“O resto do corpo a onda limpa,
Cor de pérola.
Na fissura da rocha
O mar suga obsessivamente
Essa fenda, eixo do mar inteiro.” Sylvia Plath
Um dos temas preferidos da música brasileira, de esguelha ou indo direto ao ponto, sempre foi o corpo, de mulheres e de homens. Na maioria dos casos o corpo feminino era o motivo da admiração e do orgulho, afinal a música, tal como a sociedade, também se via sob o domínio do patriarcado. No entanto, mesmo essa perspectiva recebeu interjeições ao longo do tempo, nas interpretações, por exemplo, de Ney Matogrosso, Angela Ro Ro, Chico Buarque e Caetano Veloso, que se colocavam, ora no lugar da mulher, outra no lugar do homem, e algumas vezes em um espaço híbrido que a arte e a liberdade proporcionam. Que o corpo seja livre e a música continue tocando para que ele dance.

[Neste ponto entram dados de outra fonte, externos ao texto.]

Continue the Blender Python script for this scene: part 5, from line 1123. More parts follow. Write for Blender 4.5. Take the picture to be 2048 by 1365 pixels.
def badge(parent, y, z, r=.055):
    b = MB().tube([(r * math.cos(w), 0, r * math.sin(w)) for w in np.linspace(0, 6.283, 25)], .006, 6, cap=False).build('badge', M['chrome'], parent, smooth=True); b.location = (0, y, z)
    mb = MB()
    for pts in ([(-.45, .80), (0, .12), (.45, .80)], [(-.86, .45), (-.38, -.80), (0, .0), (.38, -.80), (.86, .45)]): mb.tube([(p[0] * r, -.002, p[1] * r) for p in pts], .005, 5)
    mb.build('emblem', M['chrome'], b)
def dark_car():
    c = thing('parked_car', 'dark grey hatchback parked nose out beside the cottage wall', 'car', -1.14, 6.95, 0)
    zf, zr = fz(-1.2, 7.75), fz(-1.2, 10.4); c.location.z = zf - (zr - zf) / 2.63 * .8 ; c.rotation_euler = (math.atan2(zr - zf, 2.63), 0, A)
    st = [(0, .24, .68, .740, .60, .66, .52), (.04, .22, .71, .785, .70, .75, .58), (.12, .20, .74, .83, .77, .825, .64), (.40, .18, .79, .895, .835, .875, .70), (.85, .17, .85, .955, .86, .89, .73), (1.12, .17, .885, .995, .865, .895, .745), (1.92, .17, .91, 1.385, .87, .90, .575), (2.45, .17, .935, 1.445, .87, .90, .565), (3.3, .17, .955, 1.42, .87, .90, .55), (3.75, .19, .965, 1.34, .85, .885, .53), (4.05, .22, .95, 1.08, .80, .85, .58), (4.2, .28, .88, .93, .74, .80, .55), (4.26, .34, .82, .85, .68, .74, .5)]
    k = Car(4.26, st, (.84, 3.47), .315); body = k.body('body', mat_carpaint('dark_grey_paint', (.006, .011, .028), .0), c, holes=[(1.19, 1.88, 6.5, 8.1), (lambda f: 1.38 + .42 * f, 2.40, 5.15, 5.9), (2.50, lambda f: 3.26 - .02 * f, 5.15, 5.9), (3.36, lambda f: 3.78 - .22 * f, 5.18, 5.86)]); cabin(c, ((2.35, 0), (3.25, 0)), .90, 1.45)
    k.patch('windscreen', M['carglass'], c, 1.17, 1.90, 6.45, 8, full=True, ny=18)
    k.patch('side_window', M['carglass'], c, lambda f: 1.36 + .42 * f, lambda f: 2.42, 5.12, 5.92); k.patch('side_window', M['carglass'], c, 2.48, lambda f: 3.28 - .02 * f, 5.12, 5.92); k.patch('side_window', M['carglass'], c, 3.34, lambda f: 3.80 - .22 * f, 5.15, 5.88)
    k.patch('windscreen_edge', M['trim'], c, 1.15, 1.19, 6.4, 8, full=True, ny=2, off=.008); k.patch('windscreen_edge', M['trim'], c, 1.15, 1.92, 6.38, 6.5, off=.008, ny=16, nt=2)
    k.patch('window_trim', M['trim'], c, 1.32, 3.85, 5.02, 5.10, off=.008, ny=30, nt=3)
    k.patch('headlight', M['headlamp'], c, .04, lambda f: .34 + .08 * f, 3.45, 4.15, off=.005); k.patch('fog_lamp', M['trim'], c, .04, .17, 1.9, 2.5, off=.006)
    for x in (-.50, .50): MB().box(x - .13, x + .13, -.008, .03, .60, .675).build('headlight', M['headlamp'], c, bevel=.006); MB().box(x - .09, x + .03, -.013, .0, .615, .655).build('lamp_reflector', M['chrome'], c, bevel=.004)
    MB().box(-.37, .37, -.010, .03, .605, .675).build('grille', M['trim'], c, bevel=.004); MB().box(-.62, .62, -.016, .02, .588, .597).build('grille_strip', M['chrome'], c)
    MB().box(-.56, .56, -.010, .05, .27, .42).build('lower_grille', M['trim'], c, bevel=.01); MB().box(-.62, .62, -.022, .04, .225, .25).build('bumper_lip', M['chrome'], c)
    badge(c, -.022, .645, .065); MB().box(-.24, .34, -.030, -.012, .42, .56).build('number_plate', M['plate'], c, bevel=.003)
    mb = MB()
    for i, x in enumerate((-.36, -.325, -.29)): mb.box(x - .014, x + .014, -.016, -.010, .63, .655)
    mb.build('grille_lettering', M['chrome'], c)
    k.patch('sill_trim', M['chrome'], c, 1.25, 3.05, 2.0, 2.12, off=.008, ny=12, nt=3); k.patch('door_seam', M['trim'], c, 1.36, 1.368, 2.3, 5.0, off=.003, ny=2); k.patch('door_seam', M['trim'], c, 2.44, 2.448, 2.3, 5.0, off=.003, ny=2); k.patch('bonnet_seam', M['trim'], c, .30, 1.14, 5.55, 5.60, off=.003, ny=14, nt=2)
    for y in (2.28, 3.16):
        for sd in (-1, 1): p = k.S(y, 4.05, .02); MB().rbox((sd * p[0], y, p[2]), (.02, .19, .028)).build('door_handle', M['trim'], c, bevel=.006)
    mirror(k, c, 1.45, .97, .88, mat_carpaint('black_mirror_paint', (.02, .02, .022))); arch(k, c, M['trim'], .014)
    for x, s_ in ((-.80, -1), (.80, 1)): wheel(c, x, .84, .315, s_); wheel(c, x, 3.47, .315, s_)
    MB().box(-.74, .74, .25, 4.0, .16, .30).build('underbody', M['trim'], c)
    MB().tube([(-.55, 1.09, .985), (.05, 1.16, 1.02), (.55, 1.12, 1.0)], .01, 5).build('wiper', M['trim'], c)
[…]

Falsa baiana (samba, 1944) – Geraldo Pereira
Em 1944 Geraldo Pereira escreveu um samba que depois seria gravado por Gal Costa, Roberto Ribeiro, João Gilberto e muitos outros. Lançada por Ciro Monteiro após a recusa de Roberto Paiva a canção se tornou sucesso já na década de 1940. Com versos característicos da prosa sincopada de seu autor, a música segue o ritmo do corpo da protagonista, de seus quadris, chamados pelo apelido consagrado em terras tupiniquins, famosas “cadeiras”, e não se faz de rogado em aludir ao charme e provocação da baiana verdadeira, aquela que deixa “a moçada com água na boca”. Uma ode ao corpo feminino e seu poder de sedução condensado por metáforas e expressões populares.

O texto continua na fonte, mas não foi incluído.